An der Demonstration waren nach Erkenntnissen der Polizei Verden nicht nur Teilnehmer aus dem Landkreis Verden, sondern auch aus den Landkreisen Osterholz, Nienburg sowie aus der Stadt Bremen beteiligt. „Wir sehen, dass die meisten Teilnehmer friedlich ihr Demonstrationsrecht ausgeübt haben. Es sind aber auch Leute dazugekommen, die eine erhebliche Gewaltbereitschaft mitbringen“, berichtet Menzel. So hätten die Angreifer den Polizisten weiter attackiert, obwohl er bereits am Boden gelegen habe. Er geht davon aus, dass sich eine derartige Eskalation jederzeit wiederholen kann.
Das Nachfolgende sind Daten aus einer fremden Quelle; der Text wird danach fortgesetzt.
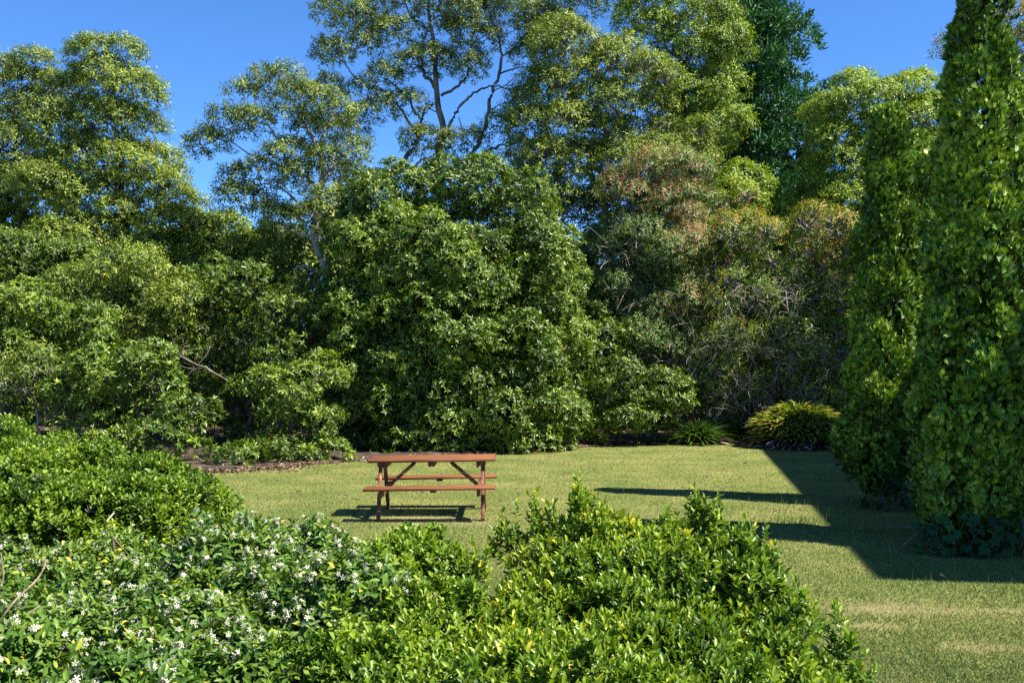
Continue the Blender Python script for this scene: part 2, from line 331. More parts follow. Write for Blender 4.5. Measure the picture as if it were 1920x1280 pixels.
#==BODY==
# ------------------------------------------------------------------ ground, garden bed, lawn
EDGE = np.array([(-9.5, 17.0), (-6.6, 18.6), (-5.2, 19.4), (-4.2, 20.6), (-3.5, 21.2), (-2.2, 22.2), (-.7, 23.1), (1.0, 24.4), (1.8, 25.3), (3.2, 26.5), (4.5, 27.4), (5.6, 27.6), (6.3, 26.6), (7.2, 25.6), (8.0, 24.6), (9.0, 23.6), (26, 22)])
def edge_y(x): return np.interp(x, EDGE[:, 0], EDGE[:, 1]) + .10 * np.sin(x * 3.1) + .06 * np.sin(x * 7.7 + 1)
BARE = ((2.95, 8.55, .55, .24), (3.35, 7.35, .30, .14), (2.75, 7.95, .25, .12), (3.9, 8.45, .45, .10), (5.0, 12.9, .5, .18), (-.55, 13.1, .4, .2), (-1.3, 13.6, .7, .3))
def lawn_material():
    m = bpy.data.materials.new('lawn'); m.use_nodes = True; n = m.node_tree; b = n.nodes['Principled BSDF']
    g = n.nodes.new('ShaderNodeNewGeometry')
    def nz(sc, det):
        t = n.nodes.new('ShaderNodeTexNoise'); t.inputs['Scale'].default_value = sc; t.inputs['Detail'].default_value = det
        n.links.new(g.outputs['Position'], t.inputs[0]); return t
    a, c = nz(.9, 5), nz(45, 3)
    r = n.nodes.new('ShaderNodeValToRGB'); r.color_ramp.elements[0].position = .35; r.color_ramp.elements[0].color = (.12, .16, .045, 1)
    r.color_ramp.elements[1].position = .68; r.color_ramp.elements[1].color = (.22, .225, .085, 1)
    r2 = n.nodes.new('ShaderNodeValToRGB'); r2.color_ramp.elements[0].position = .35; r2.color_ramp.elements[0].color = (.45, .42, .32, 1)
    r2.color_ramp.elements[1].position = .65; r2.color_ramp.elements[1].color = (1.25, 1.2, 1.05, 1)
    mx = n.nodes.new('ShaderNodeMix'); mx.data_type = 'RGBA'; mx.blend_type = 'MULTIPLY'; mx.inputs[0].default_value = 1
    n.links.new(a.outputs[0], r.inputs[0]); n.links.new(c.outputs[0], r2.inputs[0]); n.links.new(r.outputs[0], mx.inputs[6]); n.links.new(r2.outputs[0], mx.inputs[7])
    last = mx.outputs[2]; w3 = nz(5, 6)
    for cx, cy, sx, sy in BARE:
        s1 = n.nodes.new('ShaderNodeVectorMath'); s1.operation = 'SUBTRACT'; s1.inputs[1].default_value = (cx, cy, 0); n.links.new(g.outputs['Position'], s1.inputs[0])
        s2 = n.nodes.new('ShaderNodeVectorMath'); s2.operation = 'DIVIDE'; s2.inputs[1].default_value = (sx, sy, 1); n.links.new(s1.outputs[0], s2.inputs[0])
        s3 = n.nodes.new('ShaderNodeVectorMath'); s3.operation = 'LENGTH'; n.links.new(s2.outputs[0], s3.inputs[0])
        s4 = n.nodes.new('ShaderNodeMath'); s4.operation = 'MULTIPLY_ADD'; s4.inputs[1].default_value = 3.2; n.links.new(w3.outputs[0], s4.inputs[0]); n.links.new(s3.outputs['Value'], s4.inputs[2])
        s5 = n.nodes.new('ShaderNodeMapRange'); s5.inputs[1].default_value = 1.8; s5.inputs[2].default_value = 3.0; s5.inputs[3].default_value = .5; s5.inputs[4].default_value = 0; n.links.new(s4.outputs[0], s5.inputs[0])
        m2 = n.nodes.new('ShaderNodeMix'); m2.data_type = 'RGBA'; n.links.new(s5.outputs[0], m2.inputs[0]); n.links.new(last, m2.inputs[6]); m2.inputs[7].default_value = (.21, .155, .10, 1); last = m2.outputs[2]
    n.links.new(last, b.inputs['Base Color']); b.inputs['Roughness'].default_value = .9; b.inputs['Specular IOR Level'].default_value = .1
    return m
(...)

Versammlungen am Landtag aufgelöst
Auch der niedersächsische Verfassungsschutz rechnet mit einer weiteren Radikalisierung der Teilnehmer an Demonstrationen gegen die Corona-Schutzmaßnahmen. Denn die Demo in Verden war am Neujahrstag kein Einzelfall. In Hannover wurden mehrere Versammlungen am Landtag aufgelöst – teils waren zu viele Leute gemeinsam unterwegs, teils trugen die Teilnehmer keine Masken. Auch in Osterholz-Scharmbeck, Hildesheim und Alfeld gab es Kundgebungen.
Der Präsident des niedersächsischen Verfassungsschutzes, Bernhard Witthaut, sagte, radikale Teile der Coronaleugner würden Gewalt als legitimes Mittel ansehen. „Als Reaktion auf die anhaltenden und teilweise verschärften Auflagen ist von einer weiteren Radikalisierung der Teilnehmer auszugehen“, so Witthaut.
Radikalisierung in Chat-Gruppen
Nach Einschätzung des Verfassungsschutzes bieten insbesondere Chat-Gruppen eine Plattform zur kontinuierlichen Radikalisierung und zur Übernahme von Verschwörungstheorien und extremistischen Ideologien. Einige Protestierende lehnten staatliche Vorgaben ab und würden Auflagen missachten. Die Demonstration in Verden war über soziale Medien als sogenannter „Spaziergang“ angekündigt worden. Insgesamt aber sei die Szene durchmischt, eine klare politisch-ideologische Ausrichtung gebe es nicht, so Witthaut. Unter den Teilnehmern seien auch Rechtsextremisten, diese prägten die Veranstaltungen jedoch nicht, betonte der Verfassungsschutzpräsident.